• _AIM_:
Return every line below as is, leaving out the pictures.

• _INFORMATION PROVIDED_:
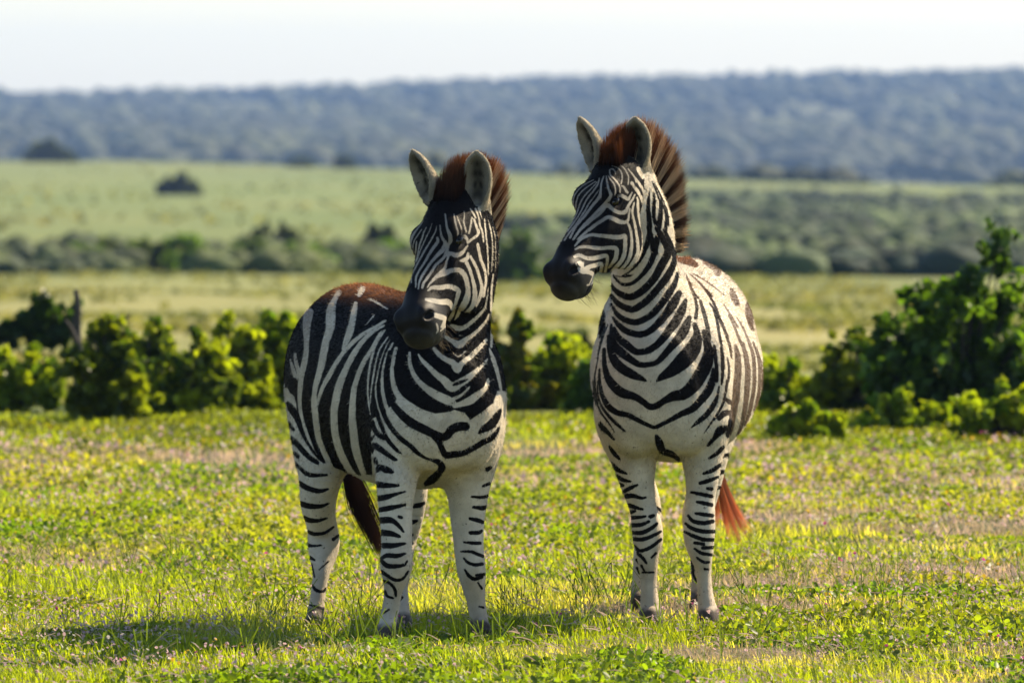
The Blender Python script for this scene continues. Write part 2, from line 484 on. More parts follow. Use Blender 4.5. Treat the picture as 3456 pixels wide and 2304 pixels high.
# ------------------------------------------------------------------ coat markings, drawn stripe by stripe (x,y,width), one sheet per body region
# sheet header: origin x, origin y, scale.  B = dark stripe, W = pale stripe (on Z1's right edge also painted rim light), K = dark area, A = pale area
Z1_HEAD = """
# 1340 490 4
W 350,1030,8 290,1110,12 230,1190,26 195,1260,30 180,1320,22 190,1400,8
W 650,930,14 660,1010,20 670,1090,24 690,1160,36 715,1220,50 720,1290,50 690,1350,40 680,1390,40 665,1440,36 640,1500,34 590,1560,34 520,1620,32 470,1700,32 410,1790,32 360,1860,28 340,1920,30
W 580,1080,12 590,1180,20 610,1250,30 650,1310,40 645,1360,60 610,1420,60 555,1475,44 490,1545,36 430,1620,30 385,1690,30 335,1770,28 300,1850,22 288,1940,14
W 545,1250,28 550,1300,38 500,1370,40 440,1460,34 390,1550,28 340,1630,24 285,1720,22 255,1790,22 255,1880,18 250,1915,12
W 535,1090,6 520,1160,10 480,1240,16 430,1330,18 380,1410,20 330,1500,20 280,1590,18 240,1670,16 200,1750,14 190,1850,12
W 470,1060,4 440,1150,8 390,1250,10 350,1340,12 310,1430,12 280,1520,12 240,1600,12 190,1690,12 150,1790,12 120,1860,8
W 395,1110,8 360,1180,16 340,1250,18 310,1330,18 290,1420,14 275,1500,12 250,1570,10 210,1640,8
W 330,1140,8 270,1230,12 225,1310,12 212,1400,14 215,1480,14 225,1560,8
W 262,1300,14 255,1400,16 240,1490,14 225,1570,10
W 770,930,10 780,1010,18 800,1090,20 820,1160,20 832,1230,30 838,1250,30
W 810,960,8 840,1040,12 865,1110,14 875,1170,14 870,1210,16
W 905,890,6 910,960,12 900,1030,14 915,1100,18 935,1170,20
W 1010,980,20 1000,1060,20 985,1130,20 970,1190,16
W 1040,1000,24 1060,1060,24 1080,1120,30 1100,1170,40 1080,1220,30 1010,1270,30 960,1310,30
W 990,860,14 1030,920,18 1060,980,18
W 1060,860,20 1090,930,18 1110,1010,20 1120,1090,24 1150,1160,20 1170,1300,20
W 1120,860,60 1150,920,60 1160,980,30
B 735,1365,50 800,1350,120 870,1345,130 925,1345,70
W 860,1235,26 915,1235,44 950,1280,36 955,1320,20
# 1290 820 4
W 900,130,40 885,200,28 862,270,24 845,340,36 800,390,48 740,440,36 690,490,28 640,550,18 610,600,14
W 885,170,30 930,145,50 1000,165,60 1070,140,50 1110,95,30 1150,40,20
W 650,540,20 740,455,44 850,405,70 930,372,60 1030,365,60 1090,405,66 1132,480,62 1150,560,56 1158,650,60 1145,740,80 1110,820,84 1060,900,66 1020,980,46 985,1060,36
W 620,640,20 680,600,44 780,600,60 900,585,60 980,610,66 1030,645,56 1020,710,54 1000,780,40 975,880,34 950,960,40 915,1020,40 880,1090,34 830,1145,22 790,1185,14
W 595,760,36 680,775,56 780,795,66 880,795,76 928,835,56 945,890,36
W 640,945,46 720,975,60 800,1000,70 845,1020,54 838,1080,44 808,1130,34
W 735,1090,18 750,1140,24 745,1190,18 730,1220,8
W 1050,240,16 1110,230,54 1150,200,44 1160,140,30
W 1140,270,44 1180,350,38 1210,450,36 1240,560,44 1250,650,54 1250,740,64 1230,830,56 1180,900,46 1120,950,36 1060,990,16
W 1190,180,26 1230,250,36 1280,350,36 1310,450,36 1340,560,36 1340,660,46 1310,750,46 1270,840,36
W 1290,20,36 1310,120,36 1330,220,36 1370,320,36 1395,420,28 1400,520,28 1380,620,36 1370,720,30
B 590,925,50 655,965,84 690,985,40
"""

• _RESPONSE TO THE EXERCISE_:
The Blender Python script for this scene continues. Write part 2, from line 484 on. More parts follow. Use Blender 4.5. Treat the picture as 3456 pixels wide and 2304 pixels high.
# ------------------------------------------------------------------ coat markings, drawn stripe by stripe (x,y,width), one sheet per body region
# sheet header: origin x, origin y, scale.  B = dark stripe, W = pale stripe (on Z1's right edge also painted rim light), K = dark area, A = pale area
Z1_HEAD = """
# 1340 490 4
W 350,1030,8 290,1110,12 230,1190,26 195,1260,30 180,1320,22 190,1400,8
W 650,930,14 660,1010,20 670,1090,24 690,1160,36 715,1220,50 720,1290,50 690,1350,40 680,1390,40 665,1440,36 640,1500,34 590,1560,34 520,1620,32 470,1700,32 410,1790,32 360,1860,28 340,1920,30
W 580,1080,12 590,1180,20 610,1250,30 650,1310,40 645,1360,60 610,1420,60 555,1475,44 490,1545,36 430,1620,30 385,1690,30 335,1770,28 300,1850,22 288,1940,14
W 545,1250,28 550,1300,38 500,1370,40 440,1460,34 390,1550,28 340,1630,24 285,1720,22 255,1790,22 255,1880,18 250,1915,12
W 535,1090,6 520,1160,10 480,1240,16 430,1330,18 380,1410,20 330,1500,20 280,1590,18 240,1670,16 200,1750,14 190,1850,12
W 470,1060,4 440,1150,8 390,1250,10 350,1340,12 310,1430,12 280,1520,12 240,1600,12 190,1690,12 150,1790,12 120,1860,8
W 395,1110,8 360,1180,16 340,1250,18 310,1330,18 290,1420,14 275,1500,12 250,1570,10 210,1640,8
W 330,1140,8 270,1230,12 225,1310,12 212,1400,14 215,1480,14 225,1560,8
W 262,1300,14 255,1400,16 240,1490,14 225,1570,10
W 770,930,10 780,1010,18 800,1090,20 820,1160,20 832,1230,30 838,1250,30
W 810,960,8 840,1040,12 865,1110,14 875,1170,14 870,1210,16
W 905,890,6 910,960,12 900,1030,14 915,1100,18 935,1170,20
W 1010,980,20 1000,1060,20 985,1130,20 970,1190,16
W 1040,1000,24 1060,1060,24 1080,1120,30 1100,1170,40 1080,1220,30 1010,1270,30 960,1310,30
W 990,860,14 1030,920,18 1060,980,18
W 1060,860,20 1090,930,18 1110,1010,20 1120,1090,24 1150,1160,20 1170,1300,20
W 1120,860,60 1150,920,60 1160,980,30
B 735,1365,50 800,1350,120 870,1345,130 925,1345,70
W 860,1235,26 915,1235,44 950,1280,36 955,1320,20
# 1290 820 4
W 900,130,40 885,200,28 862,270,24 845,340,36 800,390,48 740,440,36 690,490,28 640,550,18 610,600,14
W 885,170,30 930,145,50 1000,165,60 1070,140,50 1110,95,30 1150,40,20
W 650,540,20 740,455,44 850,405,70 930,372,60 1030,365,60 1090,405,66 1132,480,62 1150,560,56 1158,650,60 1145,740,80 1110,820,84 1060,900,66 1020,980,46 985,1060,36
W 620,640,20 680,600,44 780,600,60 900,585,60 980,610,66 1030,645,56 1020,710,54 1000,780,40 975,880,34 950,960,40 915,1020,40 880,1090,34 830,1145,22 790,1185,14
W 595,760,36 680,775,56 780,795,66 880,795,76 928,835,56 945,890,36
W 640,945,46 720,975,60 800,1000,70 845,1020,54 838,1080,44 808,1130,34
W 735,1090,18 750,1140,24 745,1190,18 730,1220,8
W 1050,240,16 1110,230,54 1150,200,44 1160,140,30
W 1140,270,44 1180,350,38 1210,450,36 1240,560,44 1250,650,54 1250,740,64 1230,830,56 1180,900,46 1120,950,36 1060,990,16
W 1190,180,26 1230,250,36 1280,350,36 1310,450,36 1340,560,36 1340,660,46 1310,750,46 1270,840,36
W 1290,20,36 1310,120,36 1330,220,36 1370,320,36 1395,420,28 1400,520,28 1380,620,36 1370,720,30
B 590,925,50 655,965,84 690,985,40
"""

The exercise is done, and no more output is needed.